TASK TO CARRY OUT ::
Each line that includes the word "scene" counts once; give the total and nothing more.

------------

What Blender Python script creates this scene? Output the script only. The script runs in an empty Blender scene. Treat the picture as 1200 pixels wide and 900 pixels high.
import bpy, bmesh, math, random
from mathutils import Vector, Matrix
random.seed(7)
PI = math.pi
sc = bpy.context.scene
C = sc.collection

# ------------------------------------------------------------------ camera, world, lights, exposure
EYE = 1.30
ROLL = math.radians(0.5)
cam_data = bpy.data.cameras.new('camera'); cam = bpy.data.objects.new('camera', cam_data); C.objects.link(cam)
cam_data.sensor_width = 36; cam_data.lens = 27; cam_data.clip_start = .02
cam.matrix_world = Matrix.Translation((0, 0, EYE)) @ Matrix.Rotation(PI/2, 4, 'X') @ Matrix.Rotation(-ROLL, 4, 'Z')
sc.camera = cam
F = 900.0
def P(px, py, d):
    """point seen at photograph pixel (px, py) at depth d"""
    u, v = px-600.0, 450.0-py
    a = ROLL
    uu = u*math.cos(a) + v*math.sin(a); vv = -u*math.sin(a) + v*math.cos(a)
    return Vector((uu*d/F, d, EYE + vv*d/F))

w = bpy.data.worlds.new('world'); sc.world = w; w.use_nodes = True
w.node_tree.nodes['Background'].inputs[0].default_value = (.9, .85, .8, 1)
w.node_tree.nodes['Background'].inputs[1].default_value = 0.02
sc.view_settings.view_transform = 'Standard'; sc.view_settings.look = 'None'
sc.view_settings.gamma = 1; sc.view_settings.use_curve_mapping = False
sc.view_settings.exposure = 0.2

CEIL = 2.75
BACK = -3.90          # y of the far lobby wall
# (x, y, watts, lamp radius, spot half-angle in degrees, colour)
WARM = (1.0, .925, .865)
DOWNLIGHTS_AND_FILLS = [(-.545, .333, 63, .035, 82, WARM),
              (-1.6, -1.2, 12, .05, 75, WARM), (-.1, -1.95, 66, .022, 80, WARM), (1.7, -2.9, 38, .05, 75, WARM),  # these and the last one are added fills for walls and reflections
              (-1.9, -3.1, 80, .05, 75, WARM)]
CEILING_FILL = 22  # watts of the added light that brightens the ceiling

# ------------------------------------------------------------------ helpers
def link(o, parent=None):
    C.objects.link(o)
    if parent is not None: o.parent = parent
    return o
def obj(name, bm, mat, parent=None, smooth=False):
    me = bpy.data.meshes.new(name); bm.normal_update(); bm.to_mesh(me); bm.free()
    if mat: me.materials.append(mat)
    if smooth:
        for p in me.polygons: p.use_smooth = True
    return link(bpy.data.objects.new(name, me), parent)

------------

EXERCISE RESPONSE ::
2